(Source data)

######

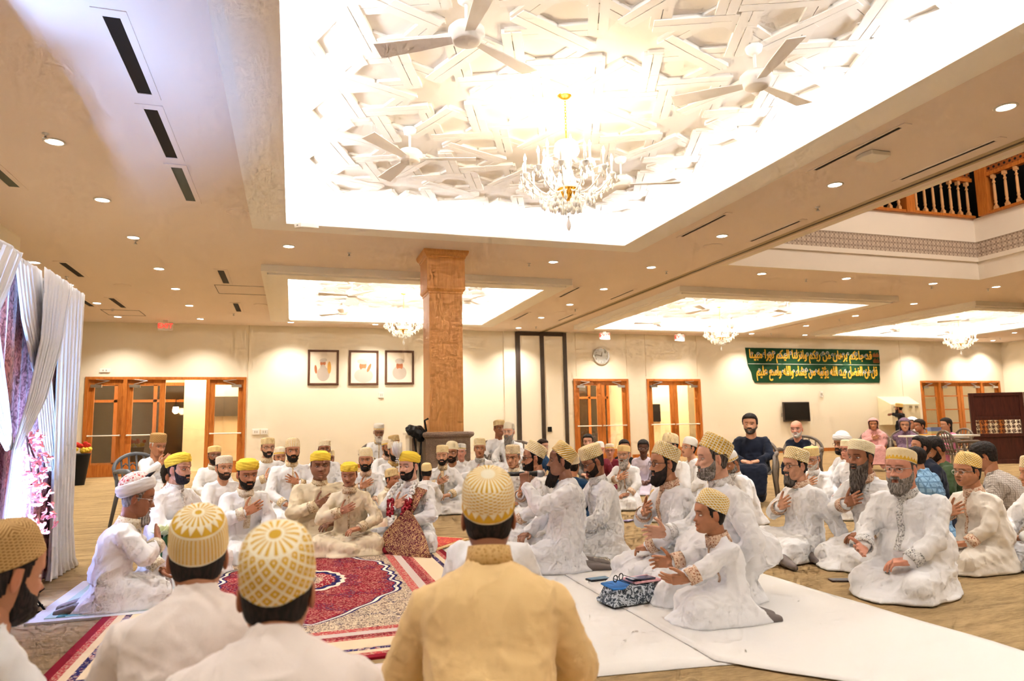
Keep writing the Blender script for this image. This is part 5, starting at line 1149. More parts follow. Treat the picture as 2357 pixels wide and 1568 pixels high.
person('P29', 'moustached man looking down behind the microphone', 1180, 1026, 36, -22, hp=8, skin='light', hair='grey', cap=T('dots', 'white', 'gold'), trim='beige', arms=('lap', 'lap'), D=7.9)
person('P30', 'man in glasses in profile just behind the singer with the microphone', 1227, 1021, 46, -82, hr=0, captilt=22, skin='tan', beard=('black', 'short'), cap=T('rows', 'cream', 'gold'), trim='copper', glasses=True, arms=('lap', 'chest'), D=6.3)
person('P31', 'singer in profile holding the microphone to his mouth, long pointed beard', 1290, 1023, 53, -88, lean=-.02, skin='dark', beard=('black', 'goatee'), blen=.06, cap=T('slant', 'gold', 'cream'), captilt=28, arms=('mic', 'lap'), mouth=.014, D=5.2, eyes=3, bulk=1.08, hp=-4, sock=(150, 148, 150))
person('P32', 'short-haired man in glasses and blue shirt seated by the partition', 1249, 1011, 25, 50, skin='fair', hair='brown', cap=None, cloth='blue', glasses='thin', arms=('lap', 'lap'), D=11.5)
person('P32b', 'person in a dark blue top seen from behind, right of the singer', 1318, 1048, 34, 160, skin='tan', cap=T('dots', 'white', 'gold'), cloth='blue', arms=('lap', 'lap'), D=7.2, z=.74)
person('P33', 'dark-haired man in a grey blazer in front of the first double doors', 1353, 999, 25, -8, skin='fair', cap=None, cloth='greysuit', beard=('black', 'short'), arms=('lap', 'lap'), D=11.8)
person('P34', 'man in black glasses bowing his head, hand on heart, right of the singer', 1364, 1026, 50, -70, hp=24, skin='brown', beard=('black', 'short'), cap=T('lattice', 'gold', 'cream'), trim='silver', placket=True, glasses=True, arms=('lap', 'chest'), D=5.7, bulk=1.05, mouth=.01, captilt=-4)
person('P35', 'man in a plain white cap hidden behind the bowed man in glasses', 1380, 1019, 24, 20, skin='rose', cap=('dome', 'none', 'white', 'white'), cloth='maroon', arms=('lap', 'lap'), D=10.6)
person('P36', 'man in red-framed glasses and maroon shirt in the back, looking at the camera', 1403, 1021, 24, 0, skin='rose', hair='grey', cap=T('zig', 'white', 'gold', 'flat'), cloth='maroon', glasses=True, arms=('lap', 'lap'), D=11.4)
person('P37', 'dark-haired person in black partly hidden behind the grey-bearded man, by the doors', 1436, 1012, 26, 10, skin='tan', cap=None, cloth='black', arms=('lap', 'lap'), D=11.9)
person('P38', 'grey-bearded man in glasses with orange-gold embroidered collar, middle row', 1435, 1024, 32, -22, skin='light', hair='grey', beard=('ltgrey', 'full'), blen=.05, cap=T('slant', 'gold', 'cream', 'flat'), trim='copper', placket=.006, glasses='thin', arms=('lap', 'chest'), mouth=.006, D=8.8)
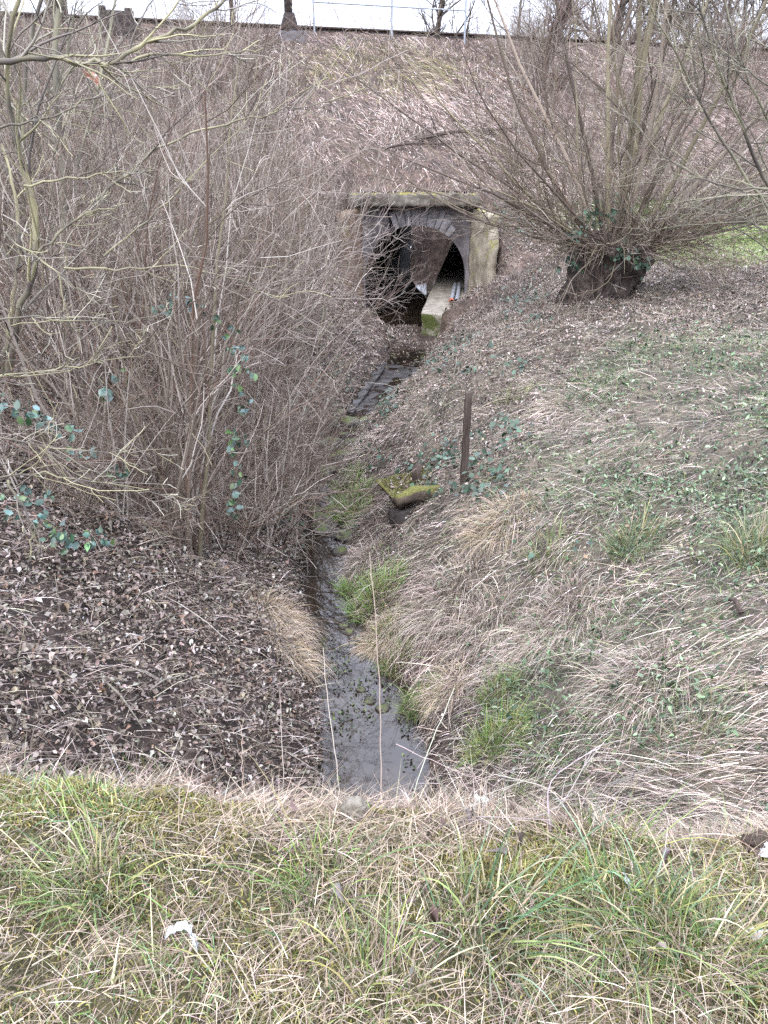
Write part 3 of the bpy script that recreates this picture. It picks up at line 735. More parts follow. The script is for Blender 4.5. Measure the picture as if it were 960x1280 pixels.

######

Request >> Reproduce the material in its entirety and word for word, without the pictures.

Solved exercise >>
Keep writing the Blender script for this image. This is part 5, starting at line 1149. More parts follow. Treat the picture as 2357 pixels wide and 1568 pixels high.
person('P29', 'moustached man looking down behind the microphone', 1180, 1026, 36, -22, hp=8, skin='light', hair='grey', cap=T('dots', 'white', 'gold'), trim='beige', arms=('lap', 'lap'), D=7.9)
person('P30', 'man in glasses in profile just behind the singer with the microphone', 1227, 1021, 46, -82, hr=0, captilt=22, skin='tan', beard=('black', 'short'), cap=T('rows', 'cream', 'gold'), trim='copper', glasses=True, arms=('lap', 'chest'), D=6.3)
person('P31', 'singer in profile holding the microphone to his mouth, long pointed beard', 1290, 1023, 53, -88, lean=-.02, skin='dark', beard=('black', 'goatee'), blen=.06, cap=T('slant', 'gold', 'cream'), captilt=28, arms=('mic', 'lap'), mouth=.014, D=5.2, eyes=3, bulk=1.08, hp=-4, sock=(150, 148, 150))
person('P32', 'short-haired man in glasses and blue shirt seated by the partition', 1249, 1011, 25, 50, skin='fair', hair='brown', cap=None, cloth='blue', glasses='thin', arms=('lap', 'lap'), D=11.5)
person('P32b', 'person in a dark blue top seen from behind, right of the singer', 1318, 1048, 34, 160, skin='tan', cap=T('dots', 'white', 'gold'), cloth='blue', arms=('lap', 'lap'), D=7.2, z=.74)
person('P33', 'dark-haired man in a grey blazer in front of the first double doors', 1353, 999, 25, -8, skin='fair', cap=None, cloth='greysuit', beard=('black', 'short'), arms=('lap', 'lap'), D=11.8)
person('P34', 'man in black glasses bowing his head, hand on heart, right of the singer', 1364, 1026, 50, -70, hp=24, skin='brown', beard=('black', 'short'), cap=T('lattice', 'gold', 'cream'), trim='silver', placket=True, glasses=True, arms=('lap', 'chest'), D=5.7, bulk=1.05, mouth=.01, captilt=-4)
person('P35', 'man in a plain white cap hidden behind the bowed man in glasses', 1380, 1019, 24, 20, skin='rose', cap=('dome', 'none', 'white', 'white'), cloth='maroon', arms=('lap', 'lap'), D=10.6)
person('P36', 'man in red-framed glasses and maroon shirt in the back, looking at the camera', 1403, 1021, 24, 0, skin='rose', hair='grey', cap=T('zig', 'white', 'gold', 'flat'), cloth='maroon', glasses=True, arms=('lap', 'lap'), D=11.4)
person('P37', 'dark-haired person in black partly hidden behind the grey-bearded man, by the doors', 1436, 1012, 26, 10, skin='tan', cap=None, cloth='black', arms=('lap', 'lap'), D=11.9)
person('P38', 'grey-bearded man in glasses with orange-gold embroidered collar, middle row', 1435, 1024, 32, -22, skin='light', hair='grey', beard=('ltgrey', 'full'), blen=.05, cap=T('slant', 'gold', 'cream', 'flat'), trim='copper', placket=.006, glasses='thin', arms=('lap', 'chest'), mouth=.006, D=8.8)
Write part 3 of the bpy script that recreates this picture. It picks up at line 735. More parts follow. The script is for Blender 4.5. Measure the picture as if it were 960x1280 pixels.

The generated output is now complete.